Rompre le lien entre carbone et croissance
Il y a cinq ans, l’objectif était de réduire les émissions mondiales de CO2 de 3,5% par an. Aujourd’hui, ce taux a quasiment doublé pour atteindre 6%, à savoir plus de huit fois le taux actuel de décarbonisation de l’économie mondiale. Cet objectif semble d’autant plus insaisissable sur le long terme qu’il n’a jamais été atteint de par le passé. Pour ramener nos émissions de gaz à effet de serre à un niveau jugé sûr par le GIEC et ainsi limiter les effets extrêmes sur le changement climatique, il faudrait diminuer de moitié l’intensité carbone de la planète en 10 ans, et la réduire de 90% par rapport aux émissions actuelles à l’horizon 2050. De plus, il faudrait qu’en 2100 la production énergétique mondiale soit dans la pratique presque entièrement décarbonisée.

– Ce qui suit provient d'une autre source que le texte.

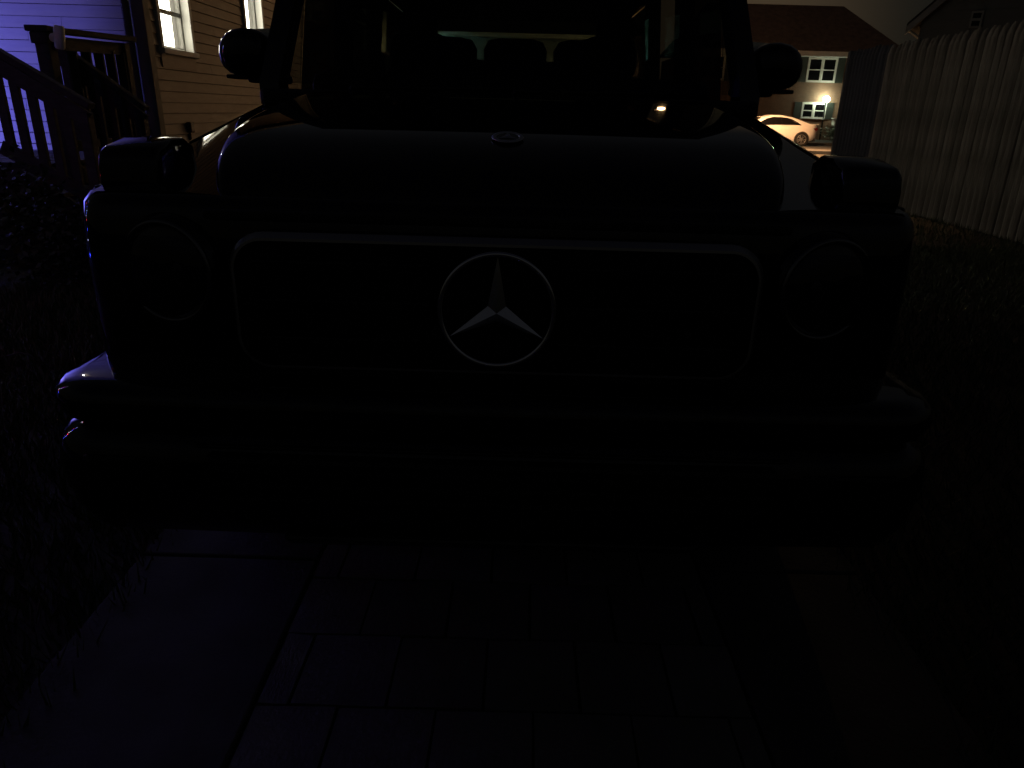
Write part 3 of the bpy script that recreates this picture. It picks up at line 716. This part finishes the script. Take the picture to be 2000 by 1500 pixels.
# hood
HZ = [(.05, 1.075), (.065, 1.115), (.09, 1.148), (.13, 1.178), (.19, 1.208), (.27, 1.236), (.36, 1.258), (.47, 1.277), (.62, 1.296), (.85, 1.322), (1.08, 1.343), (1.26, 1.357)]
HWD = [(.05, .575), (.07, .595), (.10, .614), (.16, .634), (.27, .654), (.5, .670), (1.26, .70)]
hr = []
for y, z in HZ:
    hw = interp(HWD, y); zb = interp(BEL, y)-.02; h = z-zb; sec = []
    prof = [(1.0, 0), (1.0, .40), (.998, .70), (.990, .86), (.972, .95), (.940, .99), (.88, 1.0), (.6, 1.012), (.3, 1.02), (0, 1.023)]
    for a, b in prof: sec.append(Vector((-hw*a, y, zb+h*b)))
    for a, b in reversed(prof[:-1]): sec.append(Vector((hw*a, y, zb+h*b)))
    hr.append(sec)
hood = MB().loft(hr, closed=False).build('hood', 'car_black', g, smooth=True, angle=60)
sb = hood.modifiers.new('sub', 'SUBSURF'); sb.levels = 2; sb.render_levels = 2
def star_mb(R, r0, hgt, M):
    mb = MB()
    for k in range(3):
        t = PI/2+2*PI*k/3
        tip = M @ Vector((R*math.cos(t), R*math.sin(t), .0)); c = M @ Vector((0, 0, hgt))
        l = M @ Vector((r0*math.cos(t+PI/3), r0*math.sin(t+PI/3), 0)); r = M @ Vector((r0*math.cos(t-PI/3), r0*math.sin(t-PI/3), 0))
        mb.add([c, tip, l, r], [(0, 2, 1), (0, 1, 3)])
    return mb
# badge on the hood slope
slope = math.atan2(1.258-1.208, .36-.19)
Mb = Matrix.Translation((0.012, .272, 1.2415)) @ Matrix.Rotation(slope, 4, 'X')
bd = MB().disc(.036, .0015, 40, Mb).build('hood_badge', 'car_gloss_trim', hood)
MB().torus(.032, .0058, 40, 8, Mb @ Matrix.Diagonal((1, 1, .45, 1)) @ Matrix.Translation((0, 0, .003))).build('badge_ring', 'badge_satin', bd, smooth=True)
star_mb(.029, .0095, .003, Mb @ Matrix.Translation((0, 0, .0025))).build('badge_star', 'badge_satin', bd)
# nose panel strip above the grille
MB().box(-.60, .60, -.018, .06, 1.078, 1.098).build('hood_shut_line', 'plastic_black', g, bevel=.006)
# grille
def rrect(hw, hh, r, n=8, zc=.915):
    p = []
    for cx, cz, a0 in ((hw-r, hh-r, 0), (-hw+r, hh-r, 90), (-hw+r, -hh+r, 180), (hw-r, -hh+r, 270)):
        for k in range(n): t = rad(a0+90*k/(n-1)); p.append((cx+r*math.cos(t), zc+cz+r*math.sin(t)))
    return p
pts = rrect(.545, .146, .075)
gr = MB().prism(pts, -.045, -.006, 'y').build('grille', 'grille_black', g)
po, pi_, pn = rrect(.5455, .1465, .0755), rrect(.5355, .1365, .0655), rrect(.5300, .1310, .0600)
MB().loft([[Vector((x, yy, z)) for x, z in q+q[:1]] for q, yy in ((po, -.044), (pi_, -.062), (pn, -.0625))], closed=False).build('grille_border', 'border_satin', gr, smooth=True, angle=30)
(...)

Les projections économiques à long terme de PwC sont réalisées sur l’hypothèse d’une croissance modérée des économies émergentes et d’une croissance lente mais stable des économies développées. Cependant, l’inaction face au changement climatique a peu de chances de se solder par un scénario de croissance si optimiste. Cette situation n’est plus tenable et le point de rupture pourrait survenir plus rapidement qu’on ne le pense. Ceci aura des conséquences sur l’ensemble des investissements programmés et réalisés dans les technologies à forte intensité en carbone.
« Les technologies de captage et le stockage de carbone (CSC), le nucléaire, les biocarburants et les progrès en matière d’efficacité énergétique ne sont pas encore parvenus à rompre le lien entre carbone et croissance. Un seuil critique a été franchi en matière d’émissions de CO2. Nous devons désormais trouver des solutions pour redresser la barre. Nous devons aussi nous poser la question de savoir si nos hypothèses de croissance à long terme sont encore pertinentes et réalistes dans un monde où le réchauffement climatique ne saurait être enrayé », conclut Laurent Rouach.